The Great Baltimore Oyster Partnership has attracted volunteer oyster “gardeners,” who raise thousands of oysters, learning about their role in creating a healthy harbor ecosystem, said Terry Cummings, director of Chesapeake Bay Foundation’s Baltimore Initiative. Great Baltimore Oyster Partnership volunteers grow spat in cages hung off piers throughout the Inner Harbor as well as at the Downtown Sailing Center and Baltimore Marine Centers’ Lighthouse Point.
In late spring, the oysters are “harvested” and then transported to the reef at Fort Carroll—a practice that promotes a higher survival rate for the spat because the cages protect them from predators and keeps them close to the surface where there is available food and oxygen, according to the Great Baltimore Oyster Partnership.
The 60-foot Patricia Campbell will transport its first shipment of spat next summer, placing hatchery-produced seed oysters onto sanctuary reefs throughout Maryland waters.
Check a clip of Patricia Campbell at work below. At about 1:20 mark, a close-up begins showing the vessel distributing baby oysters into the water off the rear of the boat.

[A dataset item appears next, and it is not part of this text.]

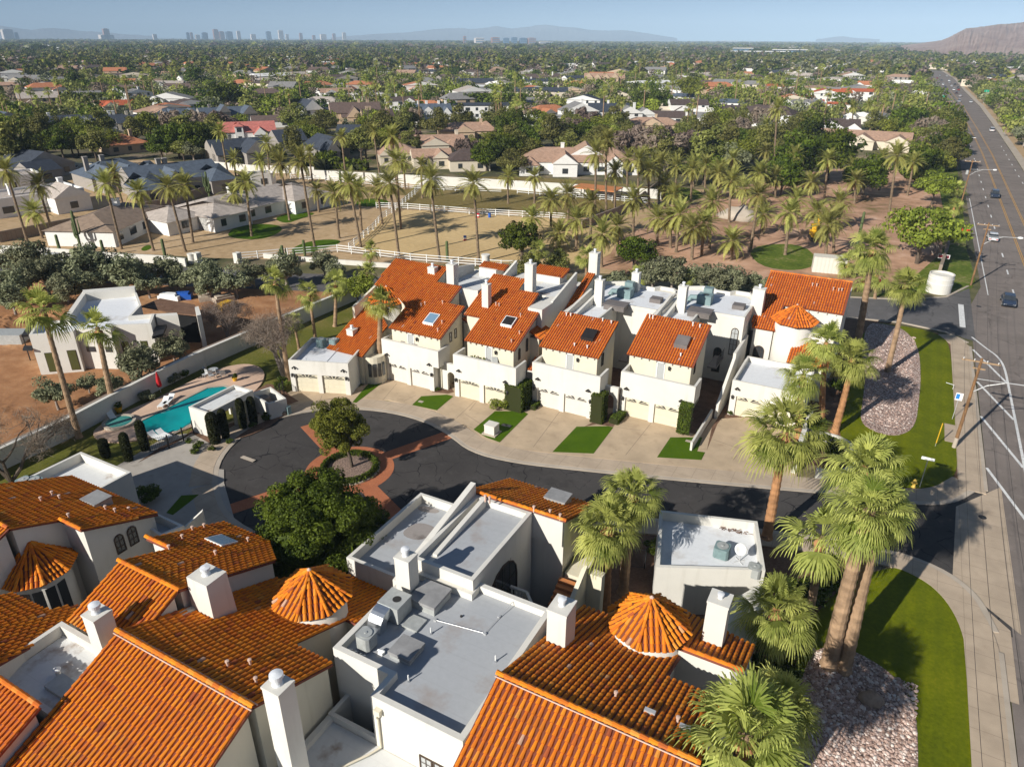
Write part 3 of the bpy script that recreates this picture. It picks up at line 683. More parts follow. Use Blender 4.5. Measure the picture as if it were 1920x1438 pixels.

The announcement of the initiative comes ahead of first-ever Great Baltimore Oyster Festival this Saturday at the Inner Harbor’s West Shore Park. The family-friendly afternoon event will include Chesapeake Bay-themed vendors and displays, oyster boat tours, educational activities, and live music by the Eastport Oyster Boys and The High & Wides.
Those attending, of course, will also be able to indulge in a variety of grilled and raw oysters raised throughout the Chesapeake Bay. (Free to attend; $20 for five oyster plates; $5 for one oyster plate.)